JohnTem82387976

17 December 2012

Countdown to Christmas Party Time - Animals That Swim - A Good Xmas



Label: Elemental
Year of Release: 1996 (on the album "I Was The King... I Really Was The King")

"I had a good Xmas - we stayed in a hotel - it must have been good, because she's still not talking to me and my lungs ache. They rack my body". 

As Dylan Moran - a man probably not much at odds with the general philosophies of Animals That Swim - has pointed out before now, the British and Irish tend to measure how much of a good time they've had by how much they've screwed themselves up in the process, and that snatch of dialogue in "A Good Xmas" is therefore possibly more relevant to the season than anything else I'll upload this week.  True, strictly speaking this isn't an ideal track for the office party, and nor do I suspect that the band were going for a feelgood vibe, but still... there's more Christmas in that one line than Wizzard ever managed.  

Standing proudly upfront as the second track on their strongest album "I Was The King...", "A Good Xmas" lacks the linear narrative of most of the rest of the LP and instead snatches at images - the woolly-hat wearing builder-neighbour, passing buses, overheard conversations. Wintery as hell in its feel without being specifically festive in many places, it nails Zone 3-4 London life exquisitely, with a repetitive, insistent chorus which combines glam rock hand-clapping with the sarcastic line: "Made in Japan by my own sweet hand".

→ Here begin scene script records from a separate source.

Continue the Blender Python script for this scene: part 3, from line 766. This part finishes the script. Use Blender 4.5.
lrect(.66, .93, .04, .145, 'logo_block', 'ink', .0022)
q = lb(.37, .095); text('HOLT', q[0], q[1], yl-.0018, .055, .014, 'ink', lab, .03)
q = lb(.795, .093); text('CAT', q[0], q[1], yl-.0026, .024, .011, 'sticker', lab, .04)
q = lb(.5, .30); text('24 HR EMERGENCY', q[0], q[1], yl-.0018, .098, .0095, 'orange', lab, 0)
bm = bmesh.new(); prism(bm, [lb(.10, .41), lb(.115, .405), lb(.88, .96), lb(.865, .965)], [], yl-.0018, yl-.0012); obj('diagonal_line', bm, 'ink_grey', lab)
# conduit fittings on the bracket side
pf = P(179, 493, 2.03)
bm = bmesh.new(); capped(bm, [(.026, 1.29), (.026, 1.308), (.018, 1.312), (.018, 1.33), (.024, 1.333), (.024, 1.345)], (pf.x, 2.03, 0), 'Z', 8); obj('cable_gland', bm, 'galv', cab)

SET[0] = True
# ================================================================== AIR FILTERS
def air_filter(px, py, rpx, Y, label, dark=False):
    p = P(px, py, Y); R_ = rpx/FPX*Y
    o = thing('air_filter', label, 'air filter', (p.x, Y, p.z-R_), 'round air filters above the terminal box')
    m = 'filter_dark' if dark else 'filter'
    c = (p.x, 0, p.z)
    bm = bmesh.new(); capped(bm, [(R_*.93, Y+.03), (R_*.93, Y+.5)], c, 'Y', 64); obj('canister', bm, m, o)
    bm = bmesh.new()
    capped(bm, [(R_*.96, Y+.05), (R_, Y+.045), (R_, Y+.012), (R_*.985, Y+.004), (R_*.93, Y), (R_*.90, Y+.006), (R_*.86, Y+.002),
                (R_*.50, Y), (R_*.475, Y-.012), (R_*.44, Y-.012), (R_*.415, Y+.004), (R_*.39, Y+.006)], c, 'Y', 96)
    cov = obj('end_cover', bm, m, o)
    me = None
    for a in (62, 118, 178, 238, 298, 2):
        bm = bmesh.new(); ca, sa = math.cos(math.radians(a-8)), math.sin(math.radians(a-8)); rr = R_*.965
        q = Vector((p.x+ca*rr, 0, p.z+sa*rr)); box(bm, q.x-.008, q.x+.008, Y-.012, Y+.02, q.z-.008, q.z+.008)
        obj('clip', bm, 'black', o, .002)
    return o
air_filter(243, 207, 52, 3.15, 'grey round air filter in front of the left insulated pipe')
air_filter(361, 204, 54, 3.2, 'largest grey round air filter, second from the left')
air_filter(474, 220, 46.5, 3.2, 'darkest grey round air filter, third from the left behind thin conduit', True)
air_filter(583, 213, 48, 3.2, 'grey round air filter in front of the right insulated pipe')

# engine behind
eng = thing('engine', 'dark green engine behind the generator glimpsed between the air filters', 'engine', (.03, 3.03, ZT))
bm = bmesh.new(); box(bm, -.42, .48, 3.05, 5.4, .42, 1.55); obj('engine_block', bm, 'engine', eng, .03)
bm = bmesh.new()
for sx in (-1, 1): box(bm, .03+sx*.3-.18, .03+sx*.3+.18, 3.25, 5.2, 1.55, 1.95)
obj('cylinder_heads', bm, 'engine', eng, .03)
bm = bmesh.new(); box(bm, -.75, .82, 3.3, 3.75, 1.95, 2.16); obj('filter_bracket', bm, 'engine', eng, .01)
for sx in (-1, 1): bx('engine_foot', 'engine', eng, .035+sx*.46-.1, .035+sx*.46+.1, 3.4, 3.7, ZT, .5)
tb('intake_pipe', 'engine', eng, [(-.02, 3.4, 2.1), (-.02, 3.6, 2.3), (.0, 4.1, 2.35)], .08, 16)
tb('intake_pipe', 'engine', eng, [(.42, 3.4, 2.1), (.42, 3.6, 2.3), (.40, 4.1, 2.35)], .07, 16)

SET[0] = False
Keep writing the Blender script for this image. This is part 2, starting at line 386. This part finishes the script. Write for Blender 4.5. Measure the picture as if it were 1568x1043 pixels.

Besides being an excellent song in its own right, this is also a superb track to stick on a festive playlist if you're actually slightly at odds with the time of year - the bleary morning moodiness of the song conflicts with the clarion call of the trumpet parts, like a hungover man caught in the crossfire of a Salvation Army march.    It shouldn't, but the whole thing makes me feel a lot warmer than "I Wish It Could Be Christmas Everyday".

Animals That Swim actually reformed in 2011 and released a new single - but if you don't own "I Was The King... I Really Was The King", you should remedy that immediately.  It stands up as being one of the finest albums of the nineties.